In the Dissertatio de sermonis Latini studio he enters even more into detail; the Vestibulum, he says, is first to be read and written out for the sake of the Latin words only, without translation. The pupil is then to begin it over again and translate, first, the vernacular into the Latin, and thereafter the Latin into the vernacular.

Some knowledge of the parts of speech is to be obtained, but parsing is not to be pressed. The chief things are the easy reading and writing, and the thorough acquisition of the words. The vernacular version is to be prefixed to each separate sentence (later the author was content with a vernacular version printed by itself, but as one book with the Latin). In all cases the vernacular is to be first learned. The index at the end of the Vestibulum is to be used in this way; a word is to be given, and the sentence, or series of words in the text where it is found, is then to be given by the pupil from memory. The writing of the morning's lessons at the afternoon meetings is constantly insisted on by Comenius, because this exercise, by engaging the senses, fixes the exercise in the minds of the pupils. The learning of the tables of declensions is to be begun only at the fourth reading of the text-book.
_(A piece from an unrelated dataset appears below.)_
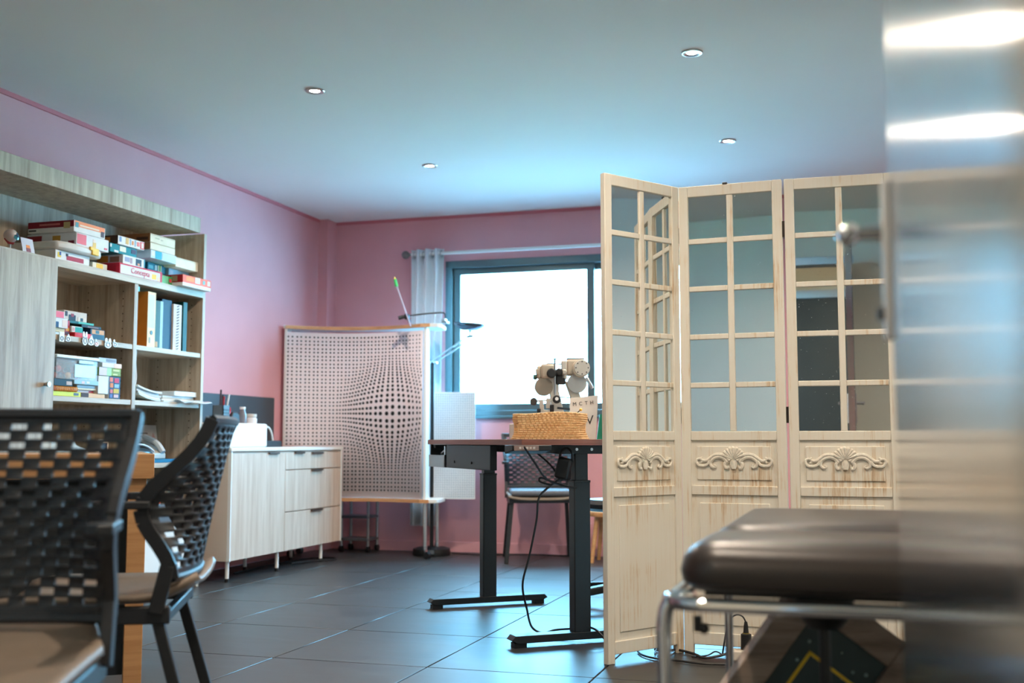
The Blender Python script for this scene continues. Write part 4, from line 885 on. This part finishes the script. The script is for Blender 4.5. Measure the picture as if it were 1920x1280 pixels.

Comenius assumes that the text-book will be perused ten times, and in this way thoroughly got by heart. Before leaving it, exercises were to be given in translating into Latin fresh sentences more or less connected, composed of the words in the Vestibulum and its index.

Second Edition.

I have been thus particular in describing the first edition of the Vestibulum, and the mode of using it, because all the principles of Comenius's method of procedure are exemplified in it, in so far as these can be embodied in a text-book, and because it exhibits the plan of his other books.